Onaro Seeks to Make SANs Work Better

Storage area networks (SANs) can be complex and unwieldy, and Onaro hopes to do something about it.

The company announced its SAN strategy Monday, along with $7.75 million in second-round funding, but product details will have to wait for the company’s official product launch later this quarter.

Still, the company’s adept understanding of SAN complexity and its plans to address SAN availability are drawing early raves from analysts.

“One of the challenges SAN storage administrators face is how to scale SANs upward without disrupting the IT production environment,” says Data Mobility
Group founder and senior analyst John Webster. “Onaro’s solution is unique in its ability to model proposed changes to existing SAN configurations and identify errors and vulnerabilities beforehand.”

Onaro CEO Shai Scharf says the company is the first “to provide complete SAN availability assurance.”

70% of SANs have brownouts once a month, Scharf claims, and most errors are attributable to changes made to the SAN, with their “exploding” access paths
and complexity.

In an effort to be as unobtrusive as possible — a necessity for an unknown start-up — Onaro asked potential customers to “type in a few CLI commands and send us the output,” Scharf told Enterprise Storage Forum.

In just three potential customers, the Onaro software revealed hundreds of violations and vulnerabilities, including redundancy and host port violations, missing paths, blocked hosts, and LUN sharing and zoning vulnerabilities.

Onaro says its SANscreen Predictive Change Management software eliminates the time, cost, and complexity of changing and growing SANs by letting companies predict errors before, during, and after changes.

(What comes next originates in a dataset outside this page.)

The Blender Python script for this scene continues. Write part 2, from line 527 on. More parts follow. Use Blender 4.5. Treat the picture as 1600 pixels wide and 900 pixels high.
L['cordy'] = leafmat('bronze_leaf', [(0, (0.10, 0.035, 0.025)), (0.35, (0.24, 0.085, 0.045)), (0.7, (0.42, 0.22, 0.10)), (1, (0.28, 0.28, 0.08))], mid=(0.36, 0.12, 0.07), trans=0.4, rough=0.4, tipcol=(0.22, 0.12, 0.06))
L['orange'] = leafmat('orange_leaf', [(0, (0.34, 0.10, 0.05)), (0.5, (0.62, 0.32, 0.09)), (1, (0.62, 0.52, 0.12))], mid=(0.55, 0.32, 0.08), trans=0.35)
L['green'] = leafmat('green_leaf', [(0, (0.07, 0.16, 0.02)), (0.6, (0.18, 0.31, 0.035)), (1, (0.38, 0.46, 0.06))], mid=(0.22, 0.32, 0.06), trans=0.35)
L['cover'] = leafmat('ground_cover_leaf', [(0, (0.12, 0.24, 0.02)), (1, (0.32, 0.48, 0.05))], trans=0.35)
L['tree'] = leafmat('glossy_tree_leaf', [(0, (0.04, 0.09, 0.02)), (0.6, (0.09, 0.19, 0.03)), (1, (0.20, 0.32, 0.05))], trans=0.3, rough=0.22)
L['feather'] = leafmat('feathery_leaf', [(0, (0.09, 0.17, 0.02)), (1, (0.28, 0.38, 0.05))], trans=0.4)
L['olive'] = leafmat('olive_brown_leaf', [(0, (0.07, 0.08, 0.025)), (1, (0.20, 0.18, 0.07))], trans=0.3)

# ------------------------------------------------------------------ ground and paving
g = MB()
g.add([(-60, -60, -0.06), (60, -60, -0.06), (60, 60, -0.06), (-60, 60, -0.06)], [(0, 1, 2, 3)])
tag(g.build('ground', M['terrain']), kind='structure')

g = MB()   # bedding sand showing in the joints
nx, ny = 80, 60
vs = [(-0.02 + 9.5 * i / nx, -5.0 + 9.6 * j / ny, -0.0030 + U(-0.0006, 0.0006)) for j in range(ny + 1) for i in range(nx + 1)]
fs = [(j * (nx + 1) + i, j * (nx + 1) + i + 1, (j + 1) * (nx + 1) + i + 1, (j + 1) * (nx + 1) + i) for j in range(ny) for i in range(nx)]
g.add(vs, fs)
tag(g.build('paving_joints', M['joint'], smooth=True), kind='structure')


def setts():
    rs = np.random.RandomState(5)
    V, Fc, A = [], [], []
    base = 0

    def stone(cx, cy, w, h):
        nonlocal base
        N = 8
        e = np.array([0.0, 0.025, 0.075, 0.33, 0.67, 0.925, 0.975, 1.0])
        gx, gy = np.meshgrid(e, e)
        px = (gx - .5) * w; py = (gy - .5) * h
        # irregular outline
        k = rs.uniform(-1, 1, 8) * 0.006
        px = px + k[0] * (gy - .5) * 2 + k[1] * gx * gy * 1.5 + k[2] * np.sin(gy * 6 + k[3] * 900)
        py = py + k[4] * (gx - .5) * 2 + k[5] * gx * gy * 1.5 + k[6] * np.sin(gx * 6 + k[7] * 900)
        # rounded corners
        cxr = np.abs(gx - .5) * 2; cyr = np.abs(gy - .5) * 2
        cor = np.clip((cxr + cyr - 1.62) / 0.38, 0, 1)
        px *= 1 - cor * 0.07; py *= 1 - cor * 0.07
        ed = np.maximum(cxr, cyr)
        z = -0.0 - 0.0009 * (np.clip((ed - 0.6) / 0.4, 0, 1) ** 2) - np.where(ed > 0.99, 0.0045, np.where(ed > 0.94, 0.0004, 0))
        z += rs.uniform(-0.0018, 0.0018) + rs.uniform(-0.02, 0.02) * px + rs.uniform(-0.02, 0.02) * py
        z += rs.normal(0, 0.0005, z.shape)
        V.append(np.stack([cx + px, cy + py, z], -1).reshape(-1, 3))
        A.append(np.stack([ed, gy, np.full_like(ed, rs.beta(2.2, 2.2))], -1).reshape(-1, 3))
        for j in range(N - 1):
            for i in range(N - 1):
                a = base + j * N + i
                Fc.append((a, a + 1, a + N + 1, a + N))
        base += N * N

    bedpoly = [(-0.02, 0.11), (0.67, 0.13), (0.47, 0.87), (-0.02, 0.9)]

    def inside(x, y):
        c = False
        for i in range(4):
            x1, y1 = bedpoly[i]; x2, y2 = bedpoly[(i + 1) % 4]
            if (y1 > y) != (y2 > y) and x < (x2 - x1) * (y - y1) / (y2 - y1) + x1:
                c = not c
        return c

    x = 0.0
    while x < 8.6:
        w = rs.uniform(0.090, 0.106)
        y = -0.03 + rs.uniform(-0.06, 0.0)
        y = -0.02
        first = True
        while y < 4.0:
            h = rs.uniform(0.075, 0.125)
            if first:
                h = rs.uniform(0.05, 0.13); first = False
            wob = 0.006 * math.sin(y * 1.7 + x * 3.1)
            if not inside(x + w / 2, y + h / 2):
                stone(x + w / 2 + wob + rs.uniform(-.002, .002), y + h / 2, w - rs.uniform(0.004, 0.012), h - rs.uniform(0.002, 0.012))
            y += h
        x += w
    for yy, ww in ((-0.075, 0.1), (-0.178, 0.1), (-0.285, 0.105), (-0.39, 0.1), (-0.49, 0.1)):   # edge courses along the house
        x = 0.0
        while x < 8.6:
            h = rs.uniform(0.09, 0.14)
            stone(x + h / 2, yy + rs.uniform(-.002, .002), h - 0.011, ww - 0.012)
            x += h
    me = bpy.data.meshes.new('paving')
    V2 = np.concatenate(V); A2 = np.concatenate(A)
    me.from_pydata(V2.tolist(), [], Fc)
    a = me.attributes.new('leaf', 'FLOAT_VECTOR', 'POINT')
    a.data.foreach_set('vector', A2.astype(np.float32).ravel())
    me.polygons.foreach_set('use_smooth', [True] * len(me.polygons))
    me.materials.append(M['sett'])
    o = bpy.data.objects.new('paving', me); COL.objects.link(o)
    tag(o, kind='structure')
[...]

The technology continuously accesses and analyzes a SAN’s millions of access paths, interdependencies, and relationships between devices, allowing companies to conduct root-cause analysis of problems.

The solution has no agents and installs quickly. “Within one hour, you have value,” states Scharf.

“For a two-bit company, it was completely important for us to be non-invasive,” says Onaro marketing director Steve Feldman.

The company has “more then eight” Fortune 500 customers so far, according to Scharf.

The two-year-old Boston firm was founded by Scharf and three Israeli military intelligence veterans: Product Development and Field Operations VP Roy Alon, chief scientist Raphael Yahalom, and product management VP Assaf Levy. Scharf says the founders applied intelligence industry techniques to capture and analyze complex SAN information.

Former Tivoli CEO Frank Moss, who will serve as chairman of Onaro’s executive advisory board, said in a statement that Onaro “calms the SAN beast, allowing SANs to grow at the speed of business. I predict huge success for Onaro and see their solution as mandatory for any SAN with more than six switches.”

The funding round was led by Cedar Fund and Newbury Ventures.